**SHORT EXERCISE**
Leave out the pictures and copy the remaining records exactly.
★ ★ ★ ★ ★ ★ ★
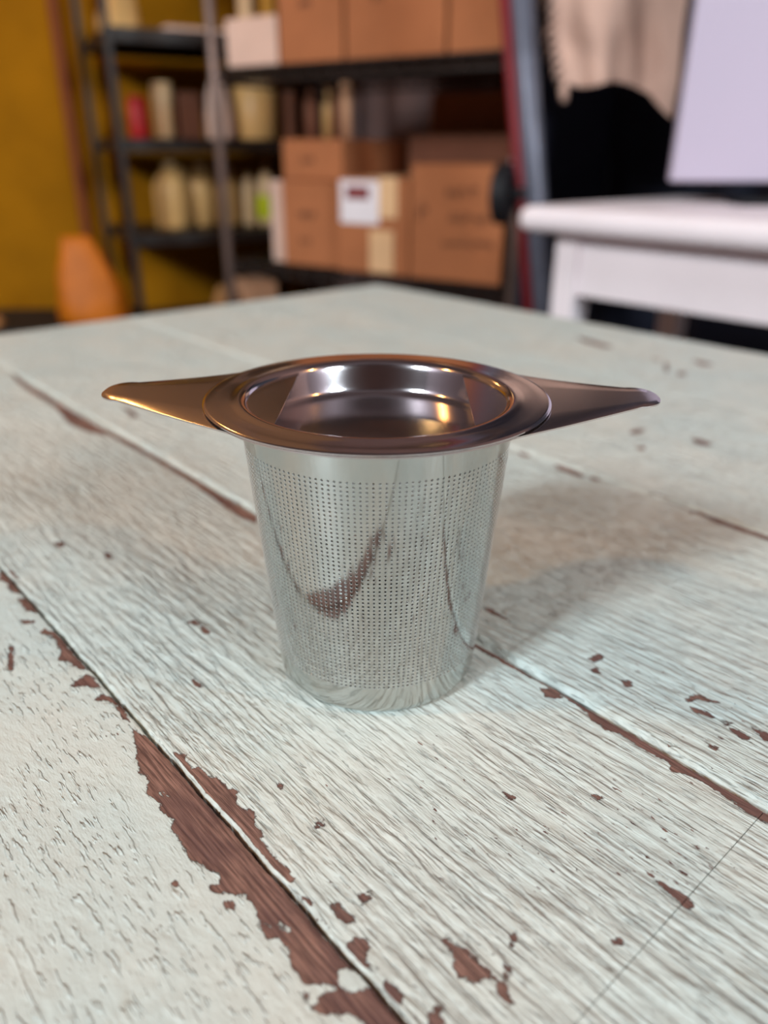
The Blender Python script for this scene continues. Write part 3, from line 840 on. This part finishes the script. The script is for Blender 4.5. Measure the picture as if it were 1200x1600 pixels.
def cardboard_box(label, s0, s1, y0, y1, z0, z1, mat='card', tape=None, tilt=0.0, base=rack_pt, ang=RA, open_flap=False, group='cardboard boxes on the wire rack', seam=True):
    w, d, h = s1 - s0 - 0.004, y1 - y0, z1 - z0
    o = thing('cardboard_box', label, 'box', base(s1 - 0.002, y0, z0 + 0.0005), ang + tilt, group)
    link_mesh('carton', bx(bmesh.new(), 0, w, 0, d, 0, h - 0.006, 0.002, 1), mat, o)
    # two closed top flaps meeting in the middle
    for a, b in ((0.001, d / 2 - 0.0015), (d / 2 + 0.0015, d - 0.001)):
        link_mesh('flap', bx(bmesh.new(), 0.001, w - 0.001, a, b, h - 0.0062, h - 0.002), mat, o)
    if tape:
        link_mesh('tape', bx(bmesh.new(), w / 2 - 0.024, w / 2 + 0.024, -0.0012, d * 0.9, h - 0.0022, h - 0.0008), 'tape', o)
        for (a, b, c, e) in tape:
            link_mesh('tape', bx(bmesh.new(), a, b, -0.0012, 0.0004, c, e), 'tape', o)
    return o


def scribble(parent, rows, mat='ink', seed=1):
    """illegible handwriting: loose looping strokes on the front face"""
    rnd = random.Random(seed)
    for (x0, x1, zc, hh) in rows:
        bm = bmesh.new()
        n = int((x1 - x0) / 0.012)
        for i in range(n):
            xa = x0 + (x1 - x0) * i / n
            pts = []
            for k in range(5):
                pts.append((xa + 0.0022 * k + rnd.uniform(-0.001, 0.001), -0.0008, zc + rnd.uniform(-hh, hh)))
            tube(bm, pts, 0.0014, 5)
        link_mesh('handwriting', bm, mat, parent)


cardboard_box('small pale cardboard box at the left end of the upper wire shelf', 0.575, 0.735, 0.02, 0.32, 1.048, 1.150, 'card_pale')
b = cardboard_box('tall brown cardboard box on the upper wire shelf beside the small pale box', 0.388, 0.572, 0.02, 0.36, 1.048, 1.30)
scribble(b, [(0.06, 0.10, 0.115, 0.010)], seed=4)
b = cardboard_box('wide brown cardboard box in the middle of the upper wire shelf', 0.132, 0.384, 0.02, 0.36, 1.048, 1.31)
scribble(b, [(0.06, 0.10, 0.112, 0.010)], seed=5)
cardboard_box('brown cardboard box at the right end of the upper wire shelf', -0.045, 0.128, 0.02, 0.36, 1.048, 1.30, 'card')
b = cardboard_box('brown cardboard box at the left of the lower wire shelf under a flatter box', 0.404, 0.585, 0.02, 0.34, 0.602, 0.802)
scribble(b, [(0.05, 0.11, 0.12, 0.012), (0.05, 0.09, 0.06, 0.008)], seed=8)
b = cardboard_box('flatter brown cardboard box stacked on top of another on the lower shelf', 0.404, 0.585, 0.03, 0.34, 0.802, 0.893)
scribble(b, [(0.06, 0.10, 0.045, 0.010)], seed=9)
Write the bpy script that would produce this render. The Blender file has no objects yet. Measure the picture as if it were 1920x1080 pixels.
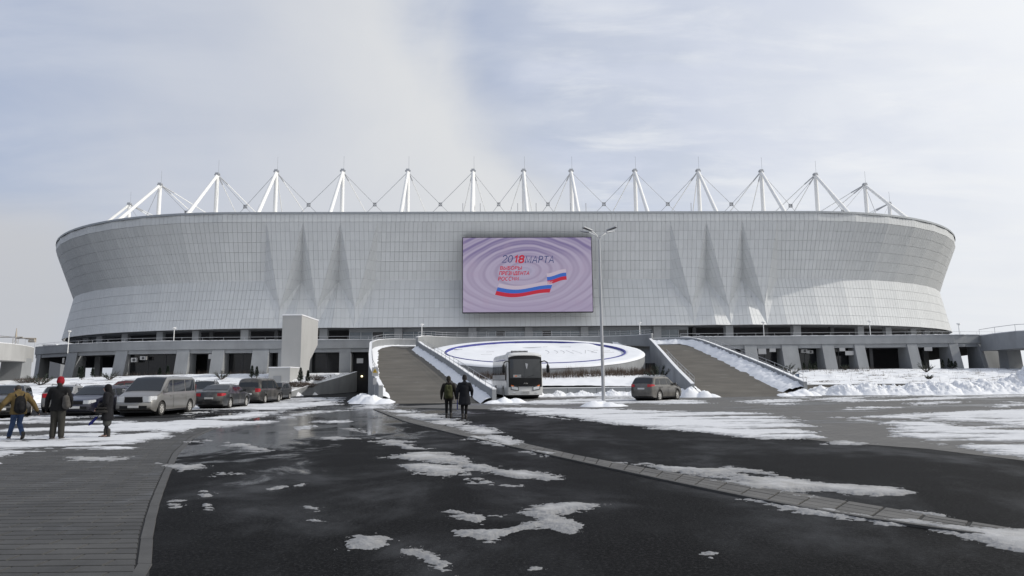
★ ★ ★ ★ ★ ★ ★
**TASK SOLUTION**
The Blender Python script for this scene continues. Write part 3, from line 840 on. This part finishes the script. The script is for Blender 4.5. Measure the picture as if it were 1200x1600 pixels.
def cardboard_box(label, s0, s1, y0, y1, z0, z1, mat='card', tape=None, tilt=0.0, base=rack_pt, ang=RA, open_flap=False, group='cardboard boxes on the wire rack', seam=True):
    w, d, h = s1 - s0 - 0.004, y1 - y0, z1 - z0
    o = thing('cardboard_box', label, 'box', base(s1 - 0.002, y0, z0 + 0.0005), ang + tilt, group)
    link_mesh('carton', bx(bmesh.new(), 0, w, 0, d, 0, h - 0.006, 0.002, 1), mat, o)
    # two closed top flaps meeting in the middle
    for a, b in ((0.001, d / 2 - 0.0015), (d / 2 + 0.0015, d - 0.001)):
        link_mesh('flap', bx(bmesh.new(), 0.001, w - 0.001, a, b, h - 0.0062, h - 0.002), mat, o)
    if tape:
        link_mesh('tape', bx(bmesh.new(), w / 2 - 0.024, w / 2 + 0.024, -0.0012, d * 0.9, h - 0.0022, h - 0.0008), 'tape', o)
        for (a, b, c, e) in tape:
            link_mesh('tape', bx(bmesh.new(), a, b, -0.0012, 0.0004, c, e), 'tape', o)
    return o


def scribble(parent, rows, mat='ink', seed=1):
    """illegible handwriting: loose looping strokes on the front face"""
    rnd = random.Random(seed)
    for (x0, x1, zc, hh) in rows:
        bm = bmesh.new()
        n = int((x1 - x0) / 0.012)
        for i in range(n):
            xa = x0 + (x1 - x0) * i / n
            pts = []
            for k in range(5):
                pts.append((xa + 0.0022 * k + rnd.uniform(-0.001, 0.001), -0.0008, zc + rnd.uniform(-hh, hh)))
            tube(bm, pts, 0.0014, 5)
        link_mesh('handwriting', bm, mat, parent)


cardboard_box('small pale cardboard box at the left end of the upper wire shelf', 0.575, 0.735, 0.02, 0.32, 1.048, 1.150, 'card_pale')
b = cardboard_box('tall brown cardboard box on the upper wire shelf beside the small pale box', 0.388, 0.572, 0.02, 0.36, 1.048, 1.30)
scribble(b, [(0.06, 0.10, 0.115, 0.010)], seed=4)
b = cardboard_box('wide brown cardboard box in the middle of the upper wire shelf', 0.132, 0.384, 0.02, 0.36, 1.048, 1.31)
scribble(b, [(0.06, 0.10, 0.112, 0.010)], seed=5)
cardboard_box('brown cardboard box at the right end of the upper wire shelf', -0.045, 0.128, 0.02, 0.36, 1.048, 1.30, 'card')
b = cardboard_box('brown cardboard box at the left of the lower wire shelf under a flatter box', 0.404, 0.585, 0.02, 0.34, 0.602, 0.802)
scribble(b, [(0.05, 0.11, 0.12, 0.012), (0.05, 0.09, 0.06, 0.008)], seed=8)
b = cardboard_box('flatter brown cardboard box stacked on top of another on the lower shelf', 0.404, 0.585, 0.03, 0.34, 0.802, 0.893)
scribble(b, [(0.06, 0.10, 0.045, 0.010)], seed=9)
Write the bpy script that would produce this render. The Blender file has no objects yet. Measure the picture as if it were 1920x1080 pixels.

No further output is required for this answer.